The importance building rectangular gameplay demo

So why weren’t we able to fix this mistake? That was because we already get too far into the game details that it becomes so increasingly inconvenient to actually make modification. We already knew that gameplay is the most important aspect of the game and design things around it, but our execution contains too many modifiers and there. In the end, we simply aren’t able to make modifications to balance the game.

Why certainly not the most exciting to look at, a simplified “black box” version like this is quick to make and could help us quickly identify problems with our games.

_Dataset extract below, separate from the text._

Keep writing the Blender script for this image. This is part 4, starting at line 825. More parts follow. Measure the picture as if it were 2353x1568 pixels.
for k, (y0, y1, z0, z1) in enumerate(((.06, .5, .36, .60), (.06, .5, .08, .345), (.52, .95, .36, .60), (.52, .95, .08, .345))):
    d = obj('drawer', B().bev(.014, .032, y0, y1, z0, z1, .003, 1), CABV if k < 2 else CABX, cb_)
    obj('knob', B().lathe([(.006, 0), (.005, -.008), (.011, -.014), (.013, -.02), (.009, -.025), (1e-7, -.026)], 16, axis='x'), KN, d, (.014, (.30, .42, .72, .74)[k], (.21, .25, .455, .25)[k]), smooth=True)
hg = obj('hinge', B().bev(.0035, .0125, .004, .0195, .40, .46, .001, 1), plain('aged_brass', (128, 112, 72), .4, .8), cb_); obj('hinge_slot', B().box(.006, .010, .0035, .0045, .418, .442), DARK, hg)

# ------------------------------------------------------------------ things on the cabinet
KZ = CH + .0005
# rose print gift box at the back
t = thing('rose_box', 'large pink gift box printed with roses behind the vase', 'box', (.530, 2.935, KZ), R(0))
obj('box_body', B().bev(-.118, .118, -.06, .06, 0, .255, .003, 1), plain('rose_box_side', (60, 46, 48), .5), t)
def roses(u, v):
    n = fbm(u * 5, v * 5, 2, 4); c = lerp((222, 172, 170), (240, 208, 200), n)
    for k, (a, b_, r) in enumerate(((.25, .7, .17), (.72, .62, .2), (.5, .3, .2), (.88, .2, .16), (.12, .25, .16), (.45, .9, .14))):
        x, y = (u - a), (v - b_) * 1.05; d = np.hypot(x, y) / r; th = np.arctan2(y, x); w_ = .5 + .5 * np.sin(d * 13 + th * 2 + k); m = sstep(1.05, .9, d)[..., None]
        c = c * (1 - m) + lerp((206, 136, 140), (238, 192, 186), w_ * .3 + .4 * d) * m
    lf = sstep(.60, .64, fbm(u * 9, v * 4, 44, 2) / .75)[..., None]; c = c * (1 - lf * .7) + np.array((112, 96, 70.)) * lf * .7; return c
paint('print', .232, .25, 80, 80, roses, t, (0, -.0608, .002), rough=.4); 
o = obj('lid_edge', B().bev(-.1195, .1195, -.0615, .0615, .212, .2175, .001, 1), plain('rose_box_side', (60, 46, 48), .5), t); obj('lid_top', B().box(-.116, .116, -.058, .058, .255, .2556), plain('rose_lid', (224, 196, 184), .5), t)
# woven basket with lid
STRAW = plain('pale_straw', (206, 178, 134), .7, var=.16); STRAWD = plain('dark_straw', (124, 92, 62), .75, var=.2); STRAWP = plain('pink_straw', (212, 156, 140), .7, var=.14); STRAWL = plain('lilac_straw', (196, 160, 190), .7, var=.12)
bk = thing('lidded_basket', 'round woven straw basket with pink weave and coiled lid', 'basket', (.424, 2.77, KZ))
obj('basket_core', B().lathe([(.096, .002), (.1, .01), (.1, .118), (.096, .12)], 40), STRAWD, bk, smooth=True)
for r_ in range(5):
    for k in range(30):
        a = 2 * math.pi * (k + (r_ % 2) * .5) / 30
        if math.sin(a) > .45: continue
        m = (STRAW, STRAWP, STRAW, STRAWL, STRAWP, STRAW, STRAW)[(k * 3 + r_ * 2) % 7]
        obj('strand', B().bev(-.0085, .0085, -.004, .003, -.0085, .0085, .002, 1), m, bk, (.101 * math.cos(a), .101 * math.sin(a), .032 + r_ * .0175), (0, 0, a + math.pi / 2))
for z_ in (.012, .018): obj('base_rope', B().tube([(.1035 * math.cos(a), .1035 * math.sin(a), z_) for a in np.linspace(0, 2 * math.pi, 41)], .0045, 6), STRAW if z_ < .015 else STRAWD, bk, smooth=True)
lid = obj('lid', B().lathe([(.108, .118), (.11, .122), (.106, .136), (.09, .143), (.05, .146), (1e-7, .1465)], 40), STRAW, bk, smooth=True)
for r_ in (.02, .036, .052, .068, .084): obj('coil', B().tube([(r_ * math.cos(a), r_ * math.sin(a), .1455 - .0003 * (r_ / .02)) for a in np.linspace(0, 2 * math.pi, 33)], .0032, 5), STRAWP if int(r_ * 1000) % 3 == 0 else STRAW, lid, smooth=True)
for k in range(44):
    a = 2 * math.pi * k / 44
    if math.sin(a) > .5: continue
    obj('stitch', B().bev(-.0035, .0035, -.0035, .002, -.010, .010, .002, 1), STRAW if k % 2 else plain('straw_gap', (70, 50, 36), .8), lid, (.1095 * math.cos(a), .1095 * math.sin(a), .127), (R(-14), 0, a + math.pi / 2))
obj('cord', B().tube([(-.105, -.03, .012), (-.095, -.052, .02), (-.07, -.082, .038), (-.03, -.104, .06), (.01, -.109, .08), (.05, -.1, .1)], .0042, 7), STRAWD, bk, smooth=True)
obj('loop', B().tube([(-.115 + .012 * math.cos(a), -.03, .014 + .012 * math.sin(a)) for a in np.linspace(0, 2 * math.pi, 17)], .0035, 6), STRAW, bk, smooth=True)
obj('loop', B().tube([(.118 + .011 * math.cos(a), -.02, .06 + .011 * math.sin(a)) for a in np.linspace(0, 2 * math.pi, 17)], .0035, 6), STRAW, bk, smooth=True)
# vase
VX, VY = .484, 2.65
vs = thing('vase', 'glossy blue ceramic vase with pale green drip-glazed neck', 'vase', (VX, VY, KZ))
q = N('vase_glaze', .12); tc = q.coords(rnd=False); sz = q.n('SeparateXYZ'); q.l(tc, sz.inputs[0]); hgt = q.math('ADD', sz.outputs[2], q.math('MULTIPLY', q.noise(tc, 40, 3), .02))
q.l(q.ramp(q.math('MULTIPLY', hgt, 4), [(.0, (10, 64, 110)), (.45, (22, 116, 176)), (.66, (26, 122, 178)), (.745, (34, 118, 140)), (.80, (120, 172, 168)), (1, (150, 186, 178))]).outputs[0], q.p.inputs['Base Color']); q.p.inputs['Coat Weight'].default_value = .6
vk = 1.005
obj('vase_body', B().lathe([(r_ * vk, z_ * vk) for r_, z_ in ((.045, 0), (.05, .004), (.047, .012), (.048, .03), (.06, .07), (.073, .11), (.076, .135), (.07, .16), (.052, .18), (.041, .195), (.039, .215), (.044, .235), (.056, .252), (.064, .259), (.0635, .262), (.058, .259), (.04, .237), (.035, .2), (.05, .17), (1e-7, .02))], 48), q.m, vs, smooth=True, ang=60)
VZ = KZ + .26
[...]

In retrospect, we could potentially identify this problem earlier by building a game with black-box elements. We once again succumbed to our mistake of initially spending too much time on graphics and 2 months are still too long to produce the first gameplay (We were simply suckers of good graphics!). The black-box game design should only contain the barest possible version of the game so that we don’t create unnecessary modifiers to make our life harder in the long run.

All good things take time

After this game, I went to college while Khai took a gap year. Our distance no longer allows us to work together so we decided to end the project. Both of us are still immensely proud of this effort. We usually joke around a quote in the Book of Lenses by Jesse Schell that “your first ten games will suck.” We already got 2 out of the way with better-than-expected results. We will spend some time apart to build some projects on our own and wait for the right time to collaborate again.